▶ _What the exercise asks_
Return the listing below unchanged, minus its pictures.

▶ _Dataset section_
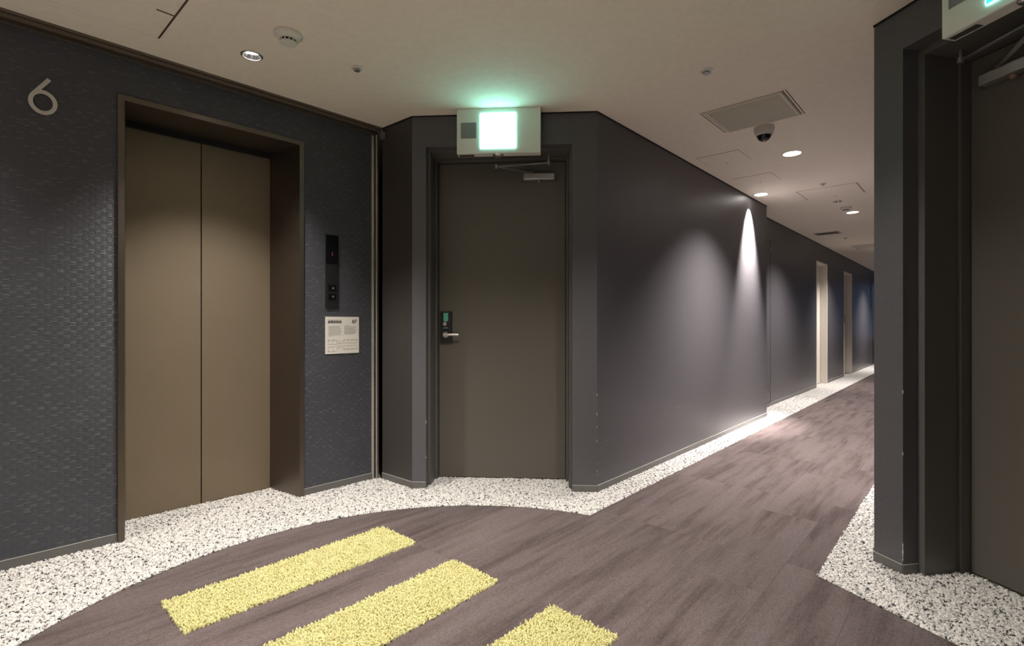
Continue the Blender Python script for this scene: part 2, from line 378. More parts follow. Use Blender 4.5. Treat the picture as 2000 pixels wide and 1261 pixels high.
# ------------------------------------------------------------------ ceiling with real holes for the downlights
bm = bmesh.new(); prism(bm, [(-7,-3.2), (3.2,-3.2), uv(6,.4), uv(UEND+.4,.4), uv(UEND+.4,-2.6), uv(3,-3.4), (-7,5)], H, H+.12)
ceil = tag(fin('ceiling', bm, M['ceil']), 'flecked beige papered ceiling over foyer and corridor', 'ceiling', kind='structure')
holes = [(*uv(l[1], l[2]), .043 if l[0] == 'pin' else .064) for l in LAMPS] + [(x, y, .05) for x, y, _ in FOYER]
bm = bmesh.new()
for x, y, r in holes: lathe(bm, [(r, -.05), (r, .075)], 32, 'z', (x, y, H))
bmesh.ops.recalc_face_normals(bm, faces=bm.faces)
cme = bpy.data.meshes.new('cut'); bm.to_mesh(cme); bm.free(); cut = new_obj('cut', cme)
md = ceil.modifiers.new('b', 'BOOLEAN'); md.object = cut; md.operation = 'DIFFERENCE'; md.solver = 'EXACT'
dg = bpy.context.evaluated_depsgraph_get(); nm = bpy.data.meshes.new_from_object(ceil.evaluated_get(dg)); ceil.modifiers.clear(); ceil.data = nm
bpy.data.objects.remove(cut, do_unlink=True)

# ------------------------------------------------------------------ walls
def wall(name, polys, m, lab):
    bm = bmesh.new()
    for pts, z0, z1 in polys: prism(bm, pts, z0, z1)
    return tag(fin(name, bm, m), lab, 'wall', kind='structure')
ZE, ZF = 2.176, 2.195
WT = .36
wall('wall_left', [([ew(0), ew(tR), ew(tR,WT), ew(0,WT)], 0, H), ([ew(tL), ew(5.6), ew(5.6,WT), ew(tL,WT)], 0, H), ([ew(tR), ew(tL), ew(tL,WT), ew(tR,WT)], ZE, H)],
     M['weave'], 'dark basket-weave papered wall around the elevator')
ncor = Vector((-(S1-S0).y, (S1-S0).x)).normalized()
wall('wall_corner', [([tuple(S0), tuple(S1), fw(0,.3), tuple(S0+ncor*.25)], 0, H)], M['shaded_paper'], 'narrow dark angled wall between elevator wall and grey door')
wall('wall_front', [([fw(0), fw(.09), fw(.09,WT), fw(0,WT)], 0, H), ([fw(1.02), fw(LF), uv(uC2+.3,VL-.17), fw(1.02,WT)], 0, H), ([fw(.09), fw(1.02), fw(1.02,WT), fw(.09,WT)], ZF, H)],
     M['paper_front'], 'dark papered wall around the central grey steel door')
cw = wall('wall_corridor_left', [([tuple(C2), uv(UJ,VL), uv(UJ,VL-.3), uv(uC2+.31,VL-.18)], 0, H)], M['paper'], 'long dark linen papered corridor wall with light scallops')
def u_of(px, v):
    r = (px-1000)/F; D = v/(UC*r-US); return US*r*D+UC*D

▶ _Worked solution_
Continue the Blender Python script for this scene: part 2, from line 378. More parts follow. Use Blender 4.5. Treat the picture as 2000 pixels wide and 1261 pixels high.
# ------------------------------------------------------------------ ceiling with real holes for the downlights
bm = bmesh.new(); prism(bm, [(-7,-3.2), (3.2,-3.2), uv(6,.4), uv(UEND+.4,.4), uv(UEND+.4,-2.6), uv(3,-3.4), (-7,5)], H, H+.12)
ceil = tag(fin('ceiling', bm, M['ceil']), 'flecked beige papered ceiling over foyer and corridor', 'ceiling', kind='structure')
holes = [(*uv(l[1], l[2]), .043 if l[0] == 'pin' else .064) for l in LAMPS] + [(x, y, .05) for x, y, _ in FOYER]
bm = bmesh.new()
for x, y, r in holes: lathe(bm, [(r, -.05), (r, .075)], 32, 'z', (x, y, H))
bmesh.ops.recalc_face_normals(bm, faces=bm.faces)
cme = bpy.data.meshes.new('cut'); bm.to_mesh(cme); bm.free(); cut = new_obj('cut', cme)
md = ceil.modifiers.new('b', 'BOOLEAN'); md.object = cut; md.operation = 'DIFFERENCE'; md.solver = 'EXACT'
dg = bpy.context.evaluated_depsgraph_get(); nm = bpy.data.meshes.new_from_object(ceil.evaluated_get(dg)); ceil.modifiers.clear(); ceil.data = nm
bpy.data.objects.remove(cut, do_unlink=True)

# ------------------------------------------------------------------ walls
def wall(name, polys, m, lab):
    bm = bmesh.new()
    for pts, z0, z1 in polys: prism(bm, pts, z0, z1)
    return tag(fin(name, bm, m), lab, 'wall', kind='structure')
ZE, ZF = 2.176, 2.195
WT = .36
wall('wall_left', [([ew(0), ew(tR), ew(tR,WT), ew(0,WT)], 0, H), ([ew(tL), ew(5.6), ew(5.6,WT), ew(tL,WT)], 0, H), ([ew(tR), ew(tL), ew(tL,WT), ew(tR,WT)], ZE, H)],
     M['weave'], 'dark basket-weave papered wall around the elevator')
ncor = Vector((-(S1-S0).y, (S1-S0).x)).normalized()
wall('wall_corner', [([tuple(S0), tuple(S1), fw(0,.3), tuple(S0+ncor*.25)], 0, H)], M['shaded_paper'], 'narrow dark angled wall between elevator wall and grey door')
wall('wall_front', [([fw(0), fw(.09), fw(.09,WT), fw(0,WT)], 0, H), ([fw(1.02), fw(LF), uv(uC2+.3,VL-.17), fw(1.02,WT)], 0, H), ([fw(.09), fw(1.02), fw(1.02,WT), fw(.09,WT)], ZF, H)],
     M['paper_front'], 'dark papered wall around the central grey steel door')
cw = wall('wall_corridor_left', [([tuple(C2), uv(UJ,VL), uv(UJ,VL-.3), uv(uC2+.31,VL-.18)], 0, H)], M['paper'], 'long dark linen papered corridor wall with light scallops')
def u_of(px, v):
    r = (px-1000)/F; D = v/(UC*r-US); return US*r*D+UC*D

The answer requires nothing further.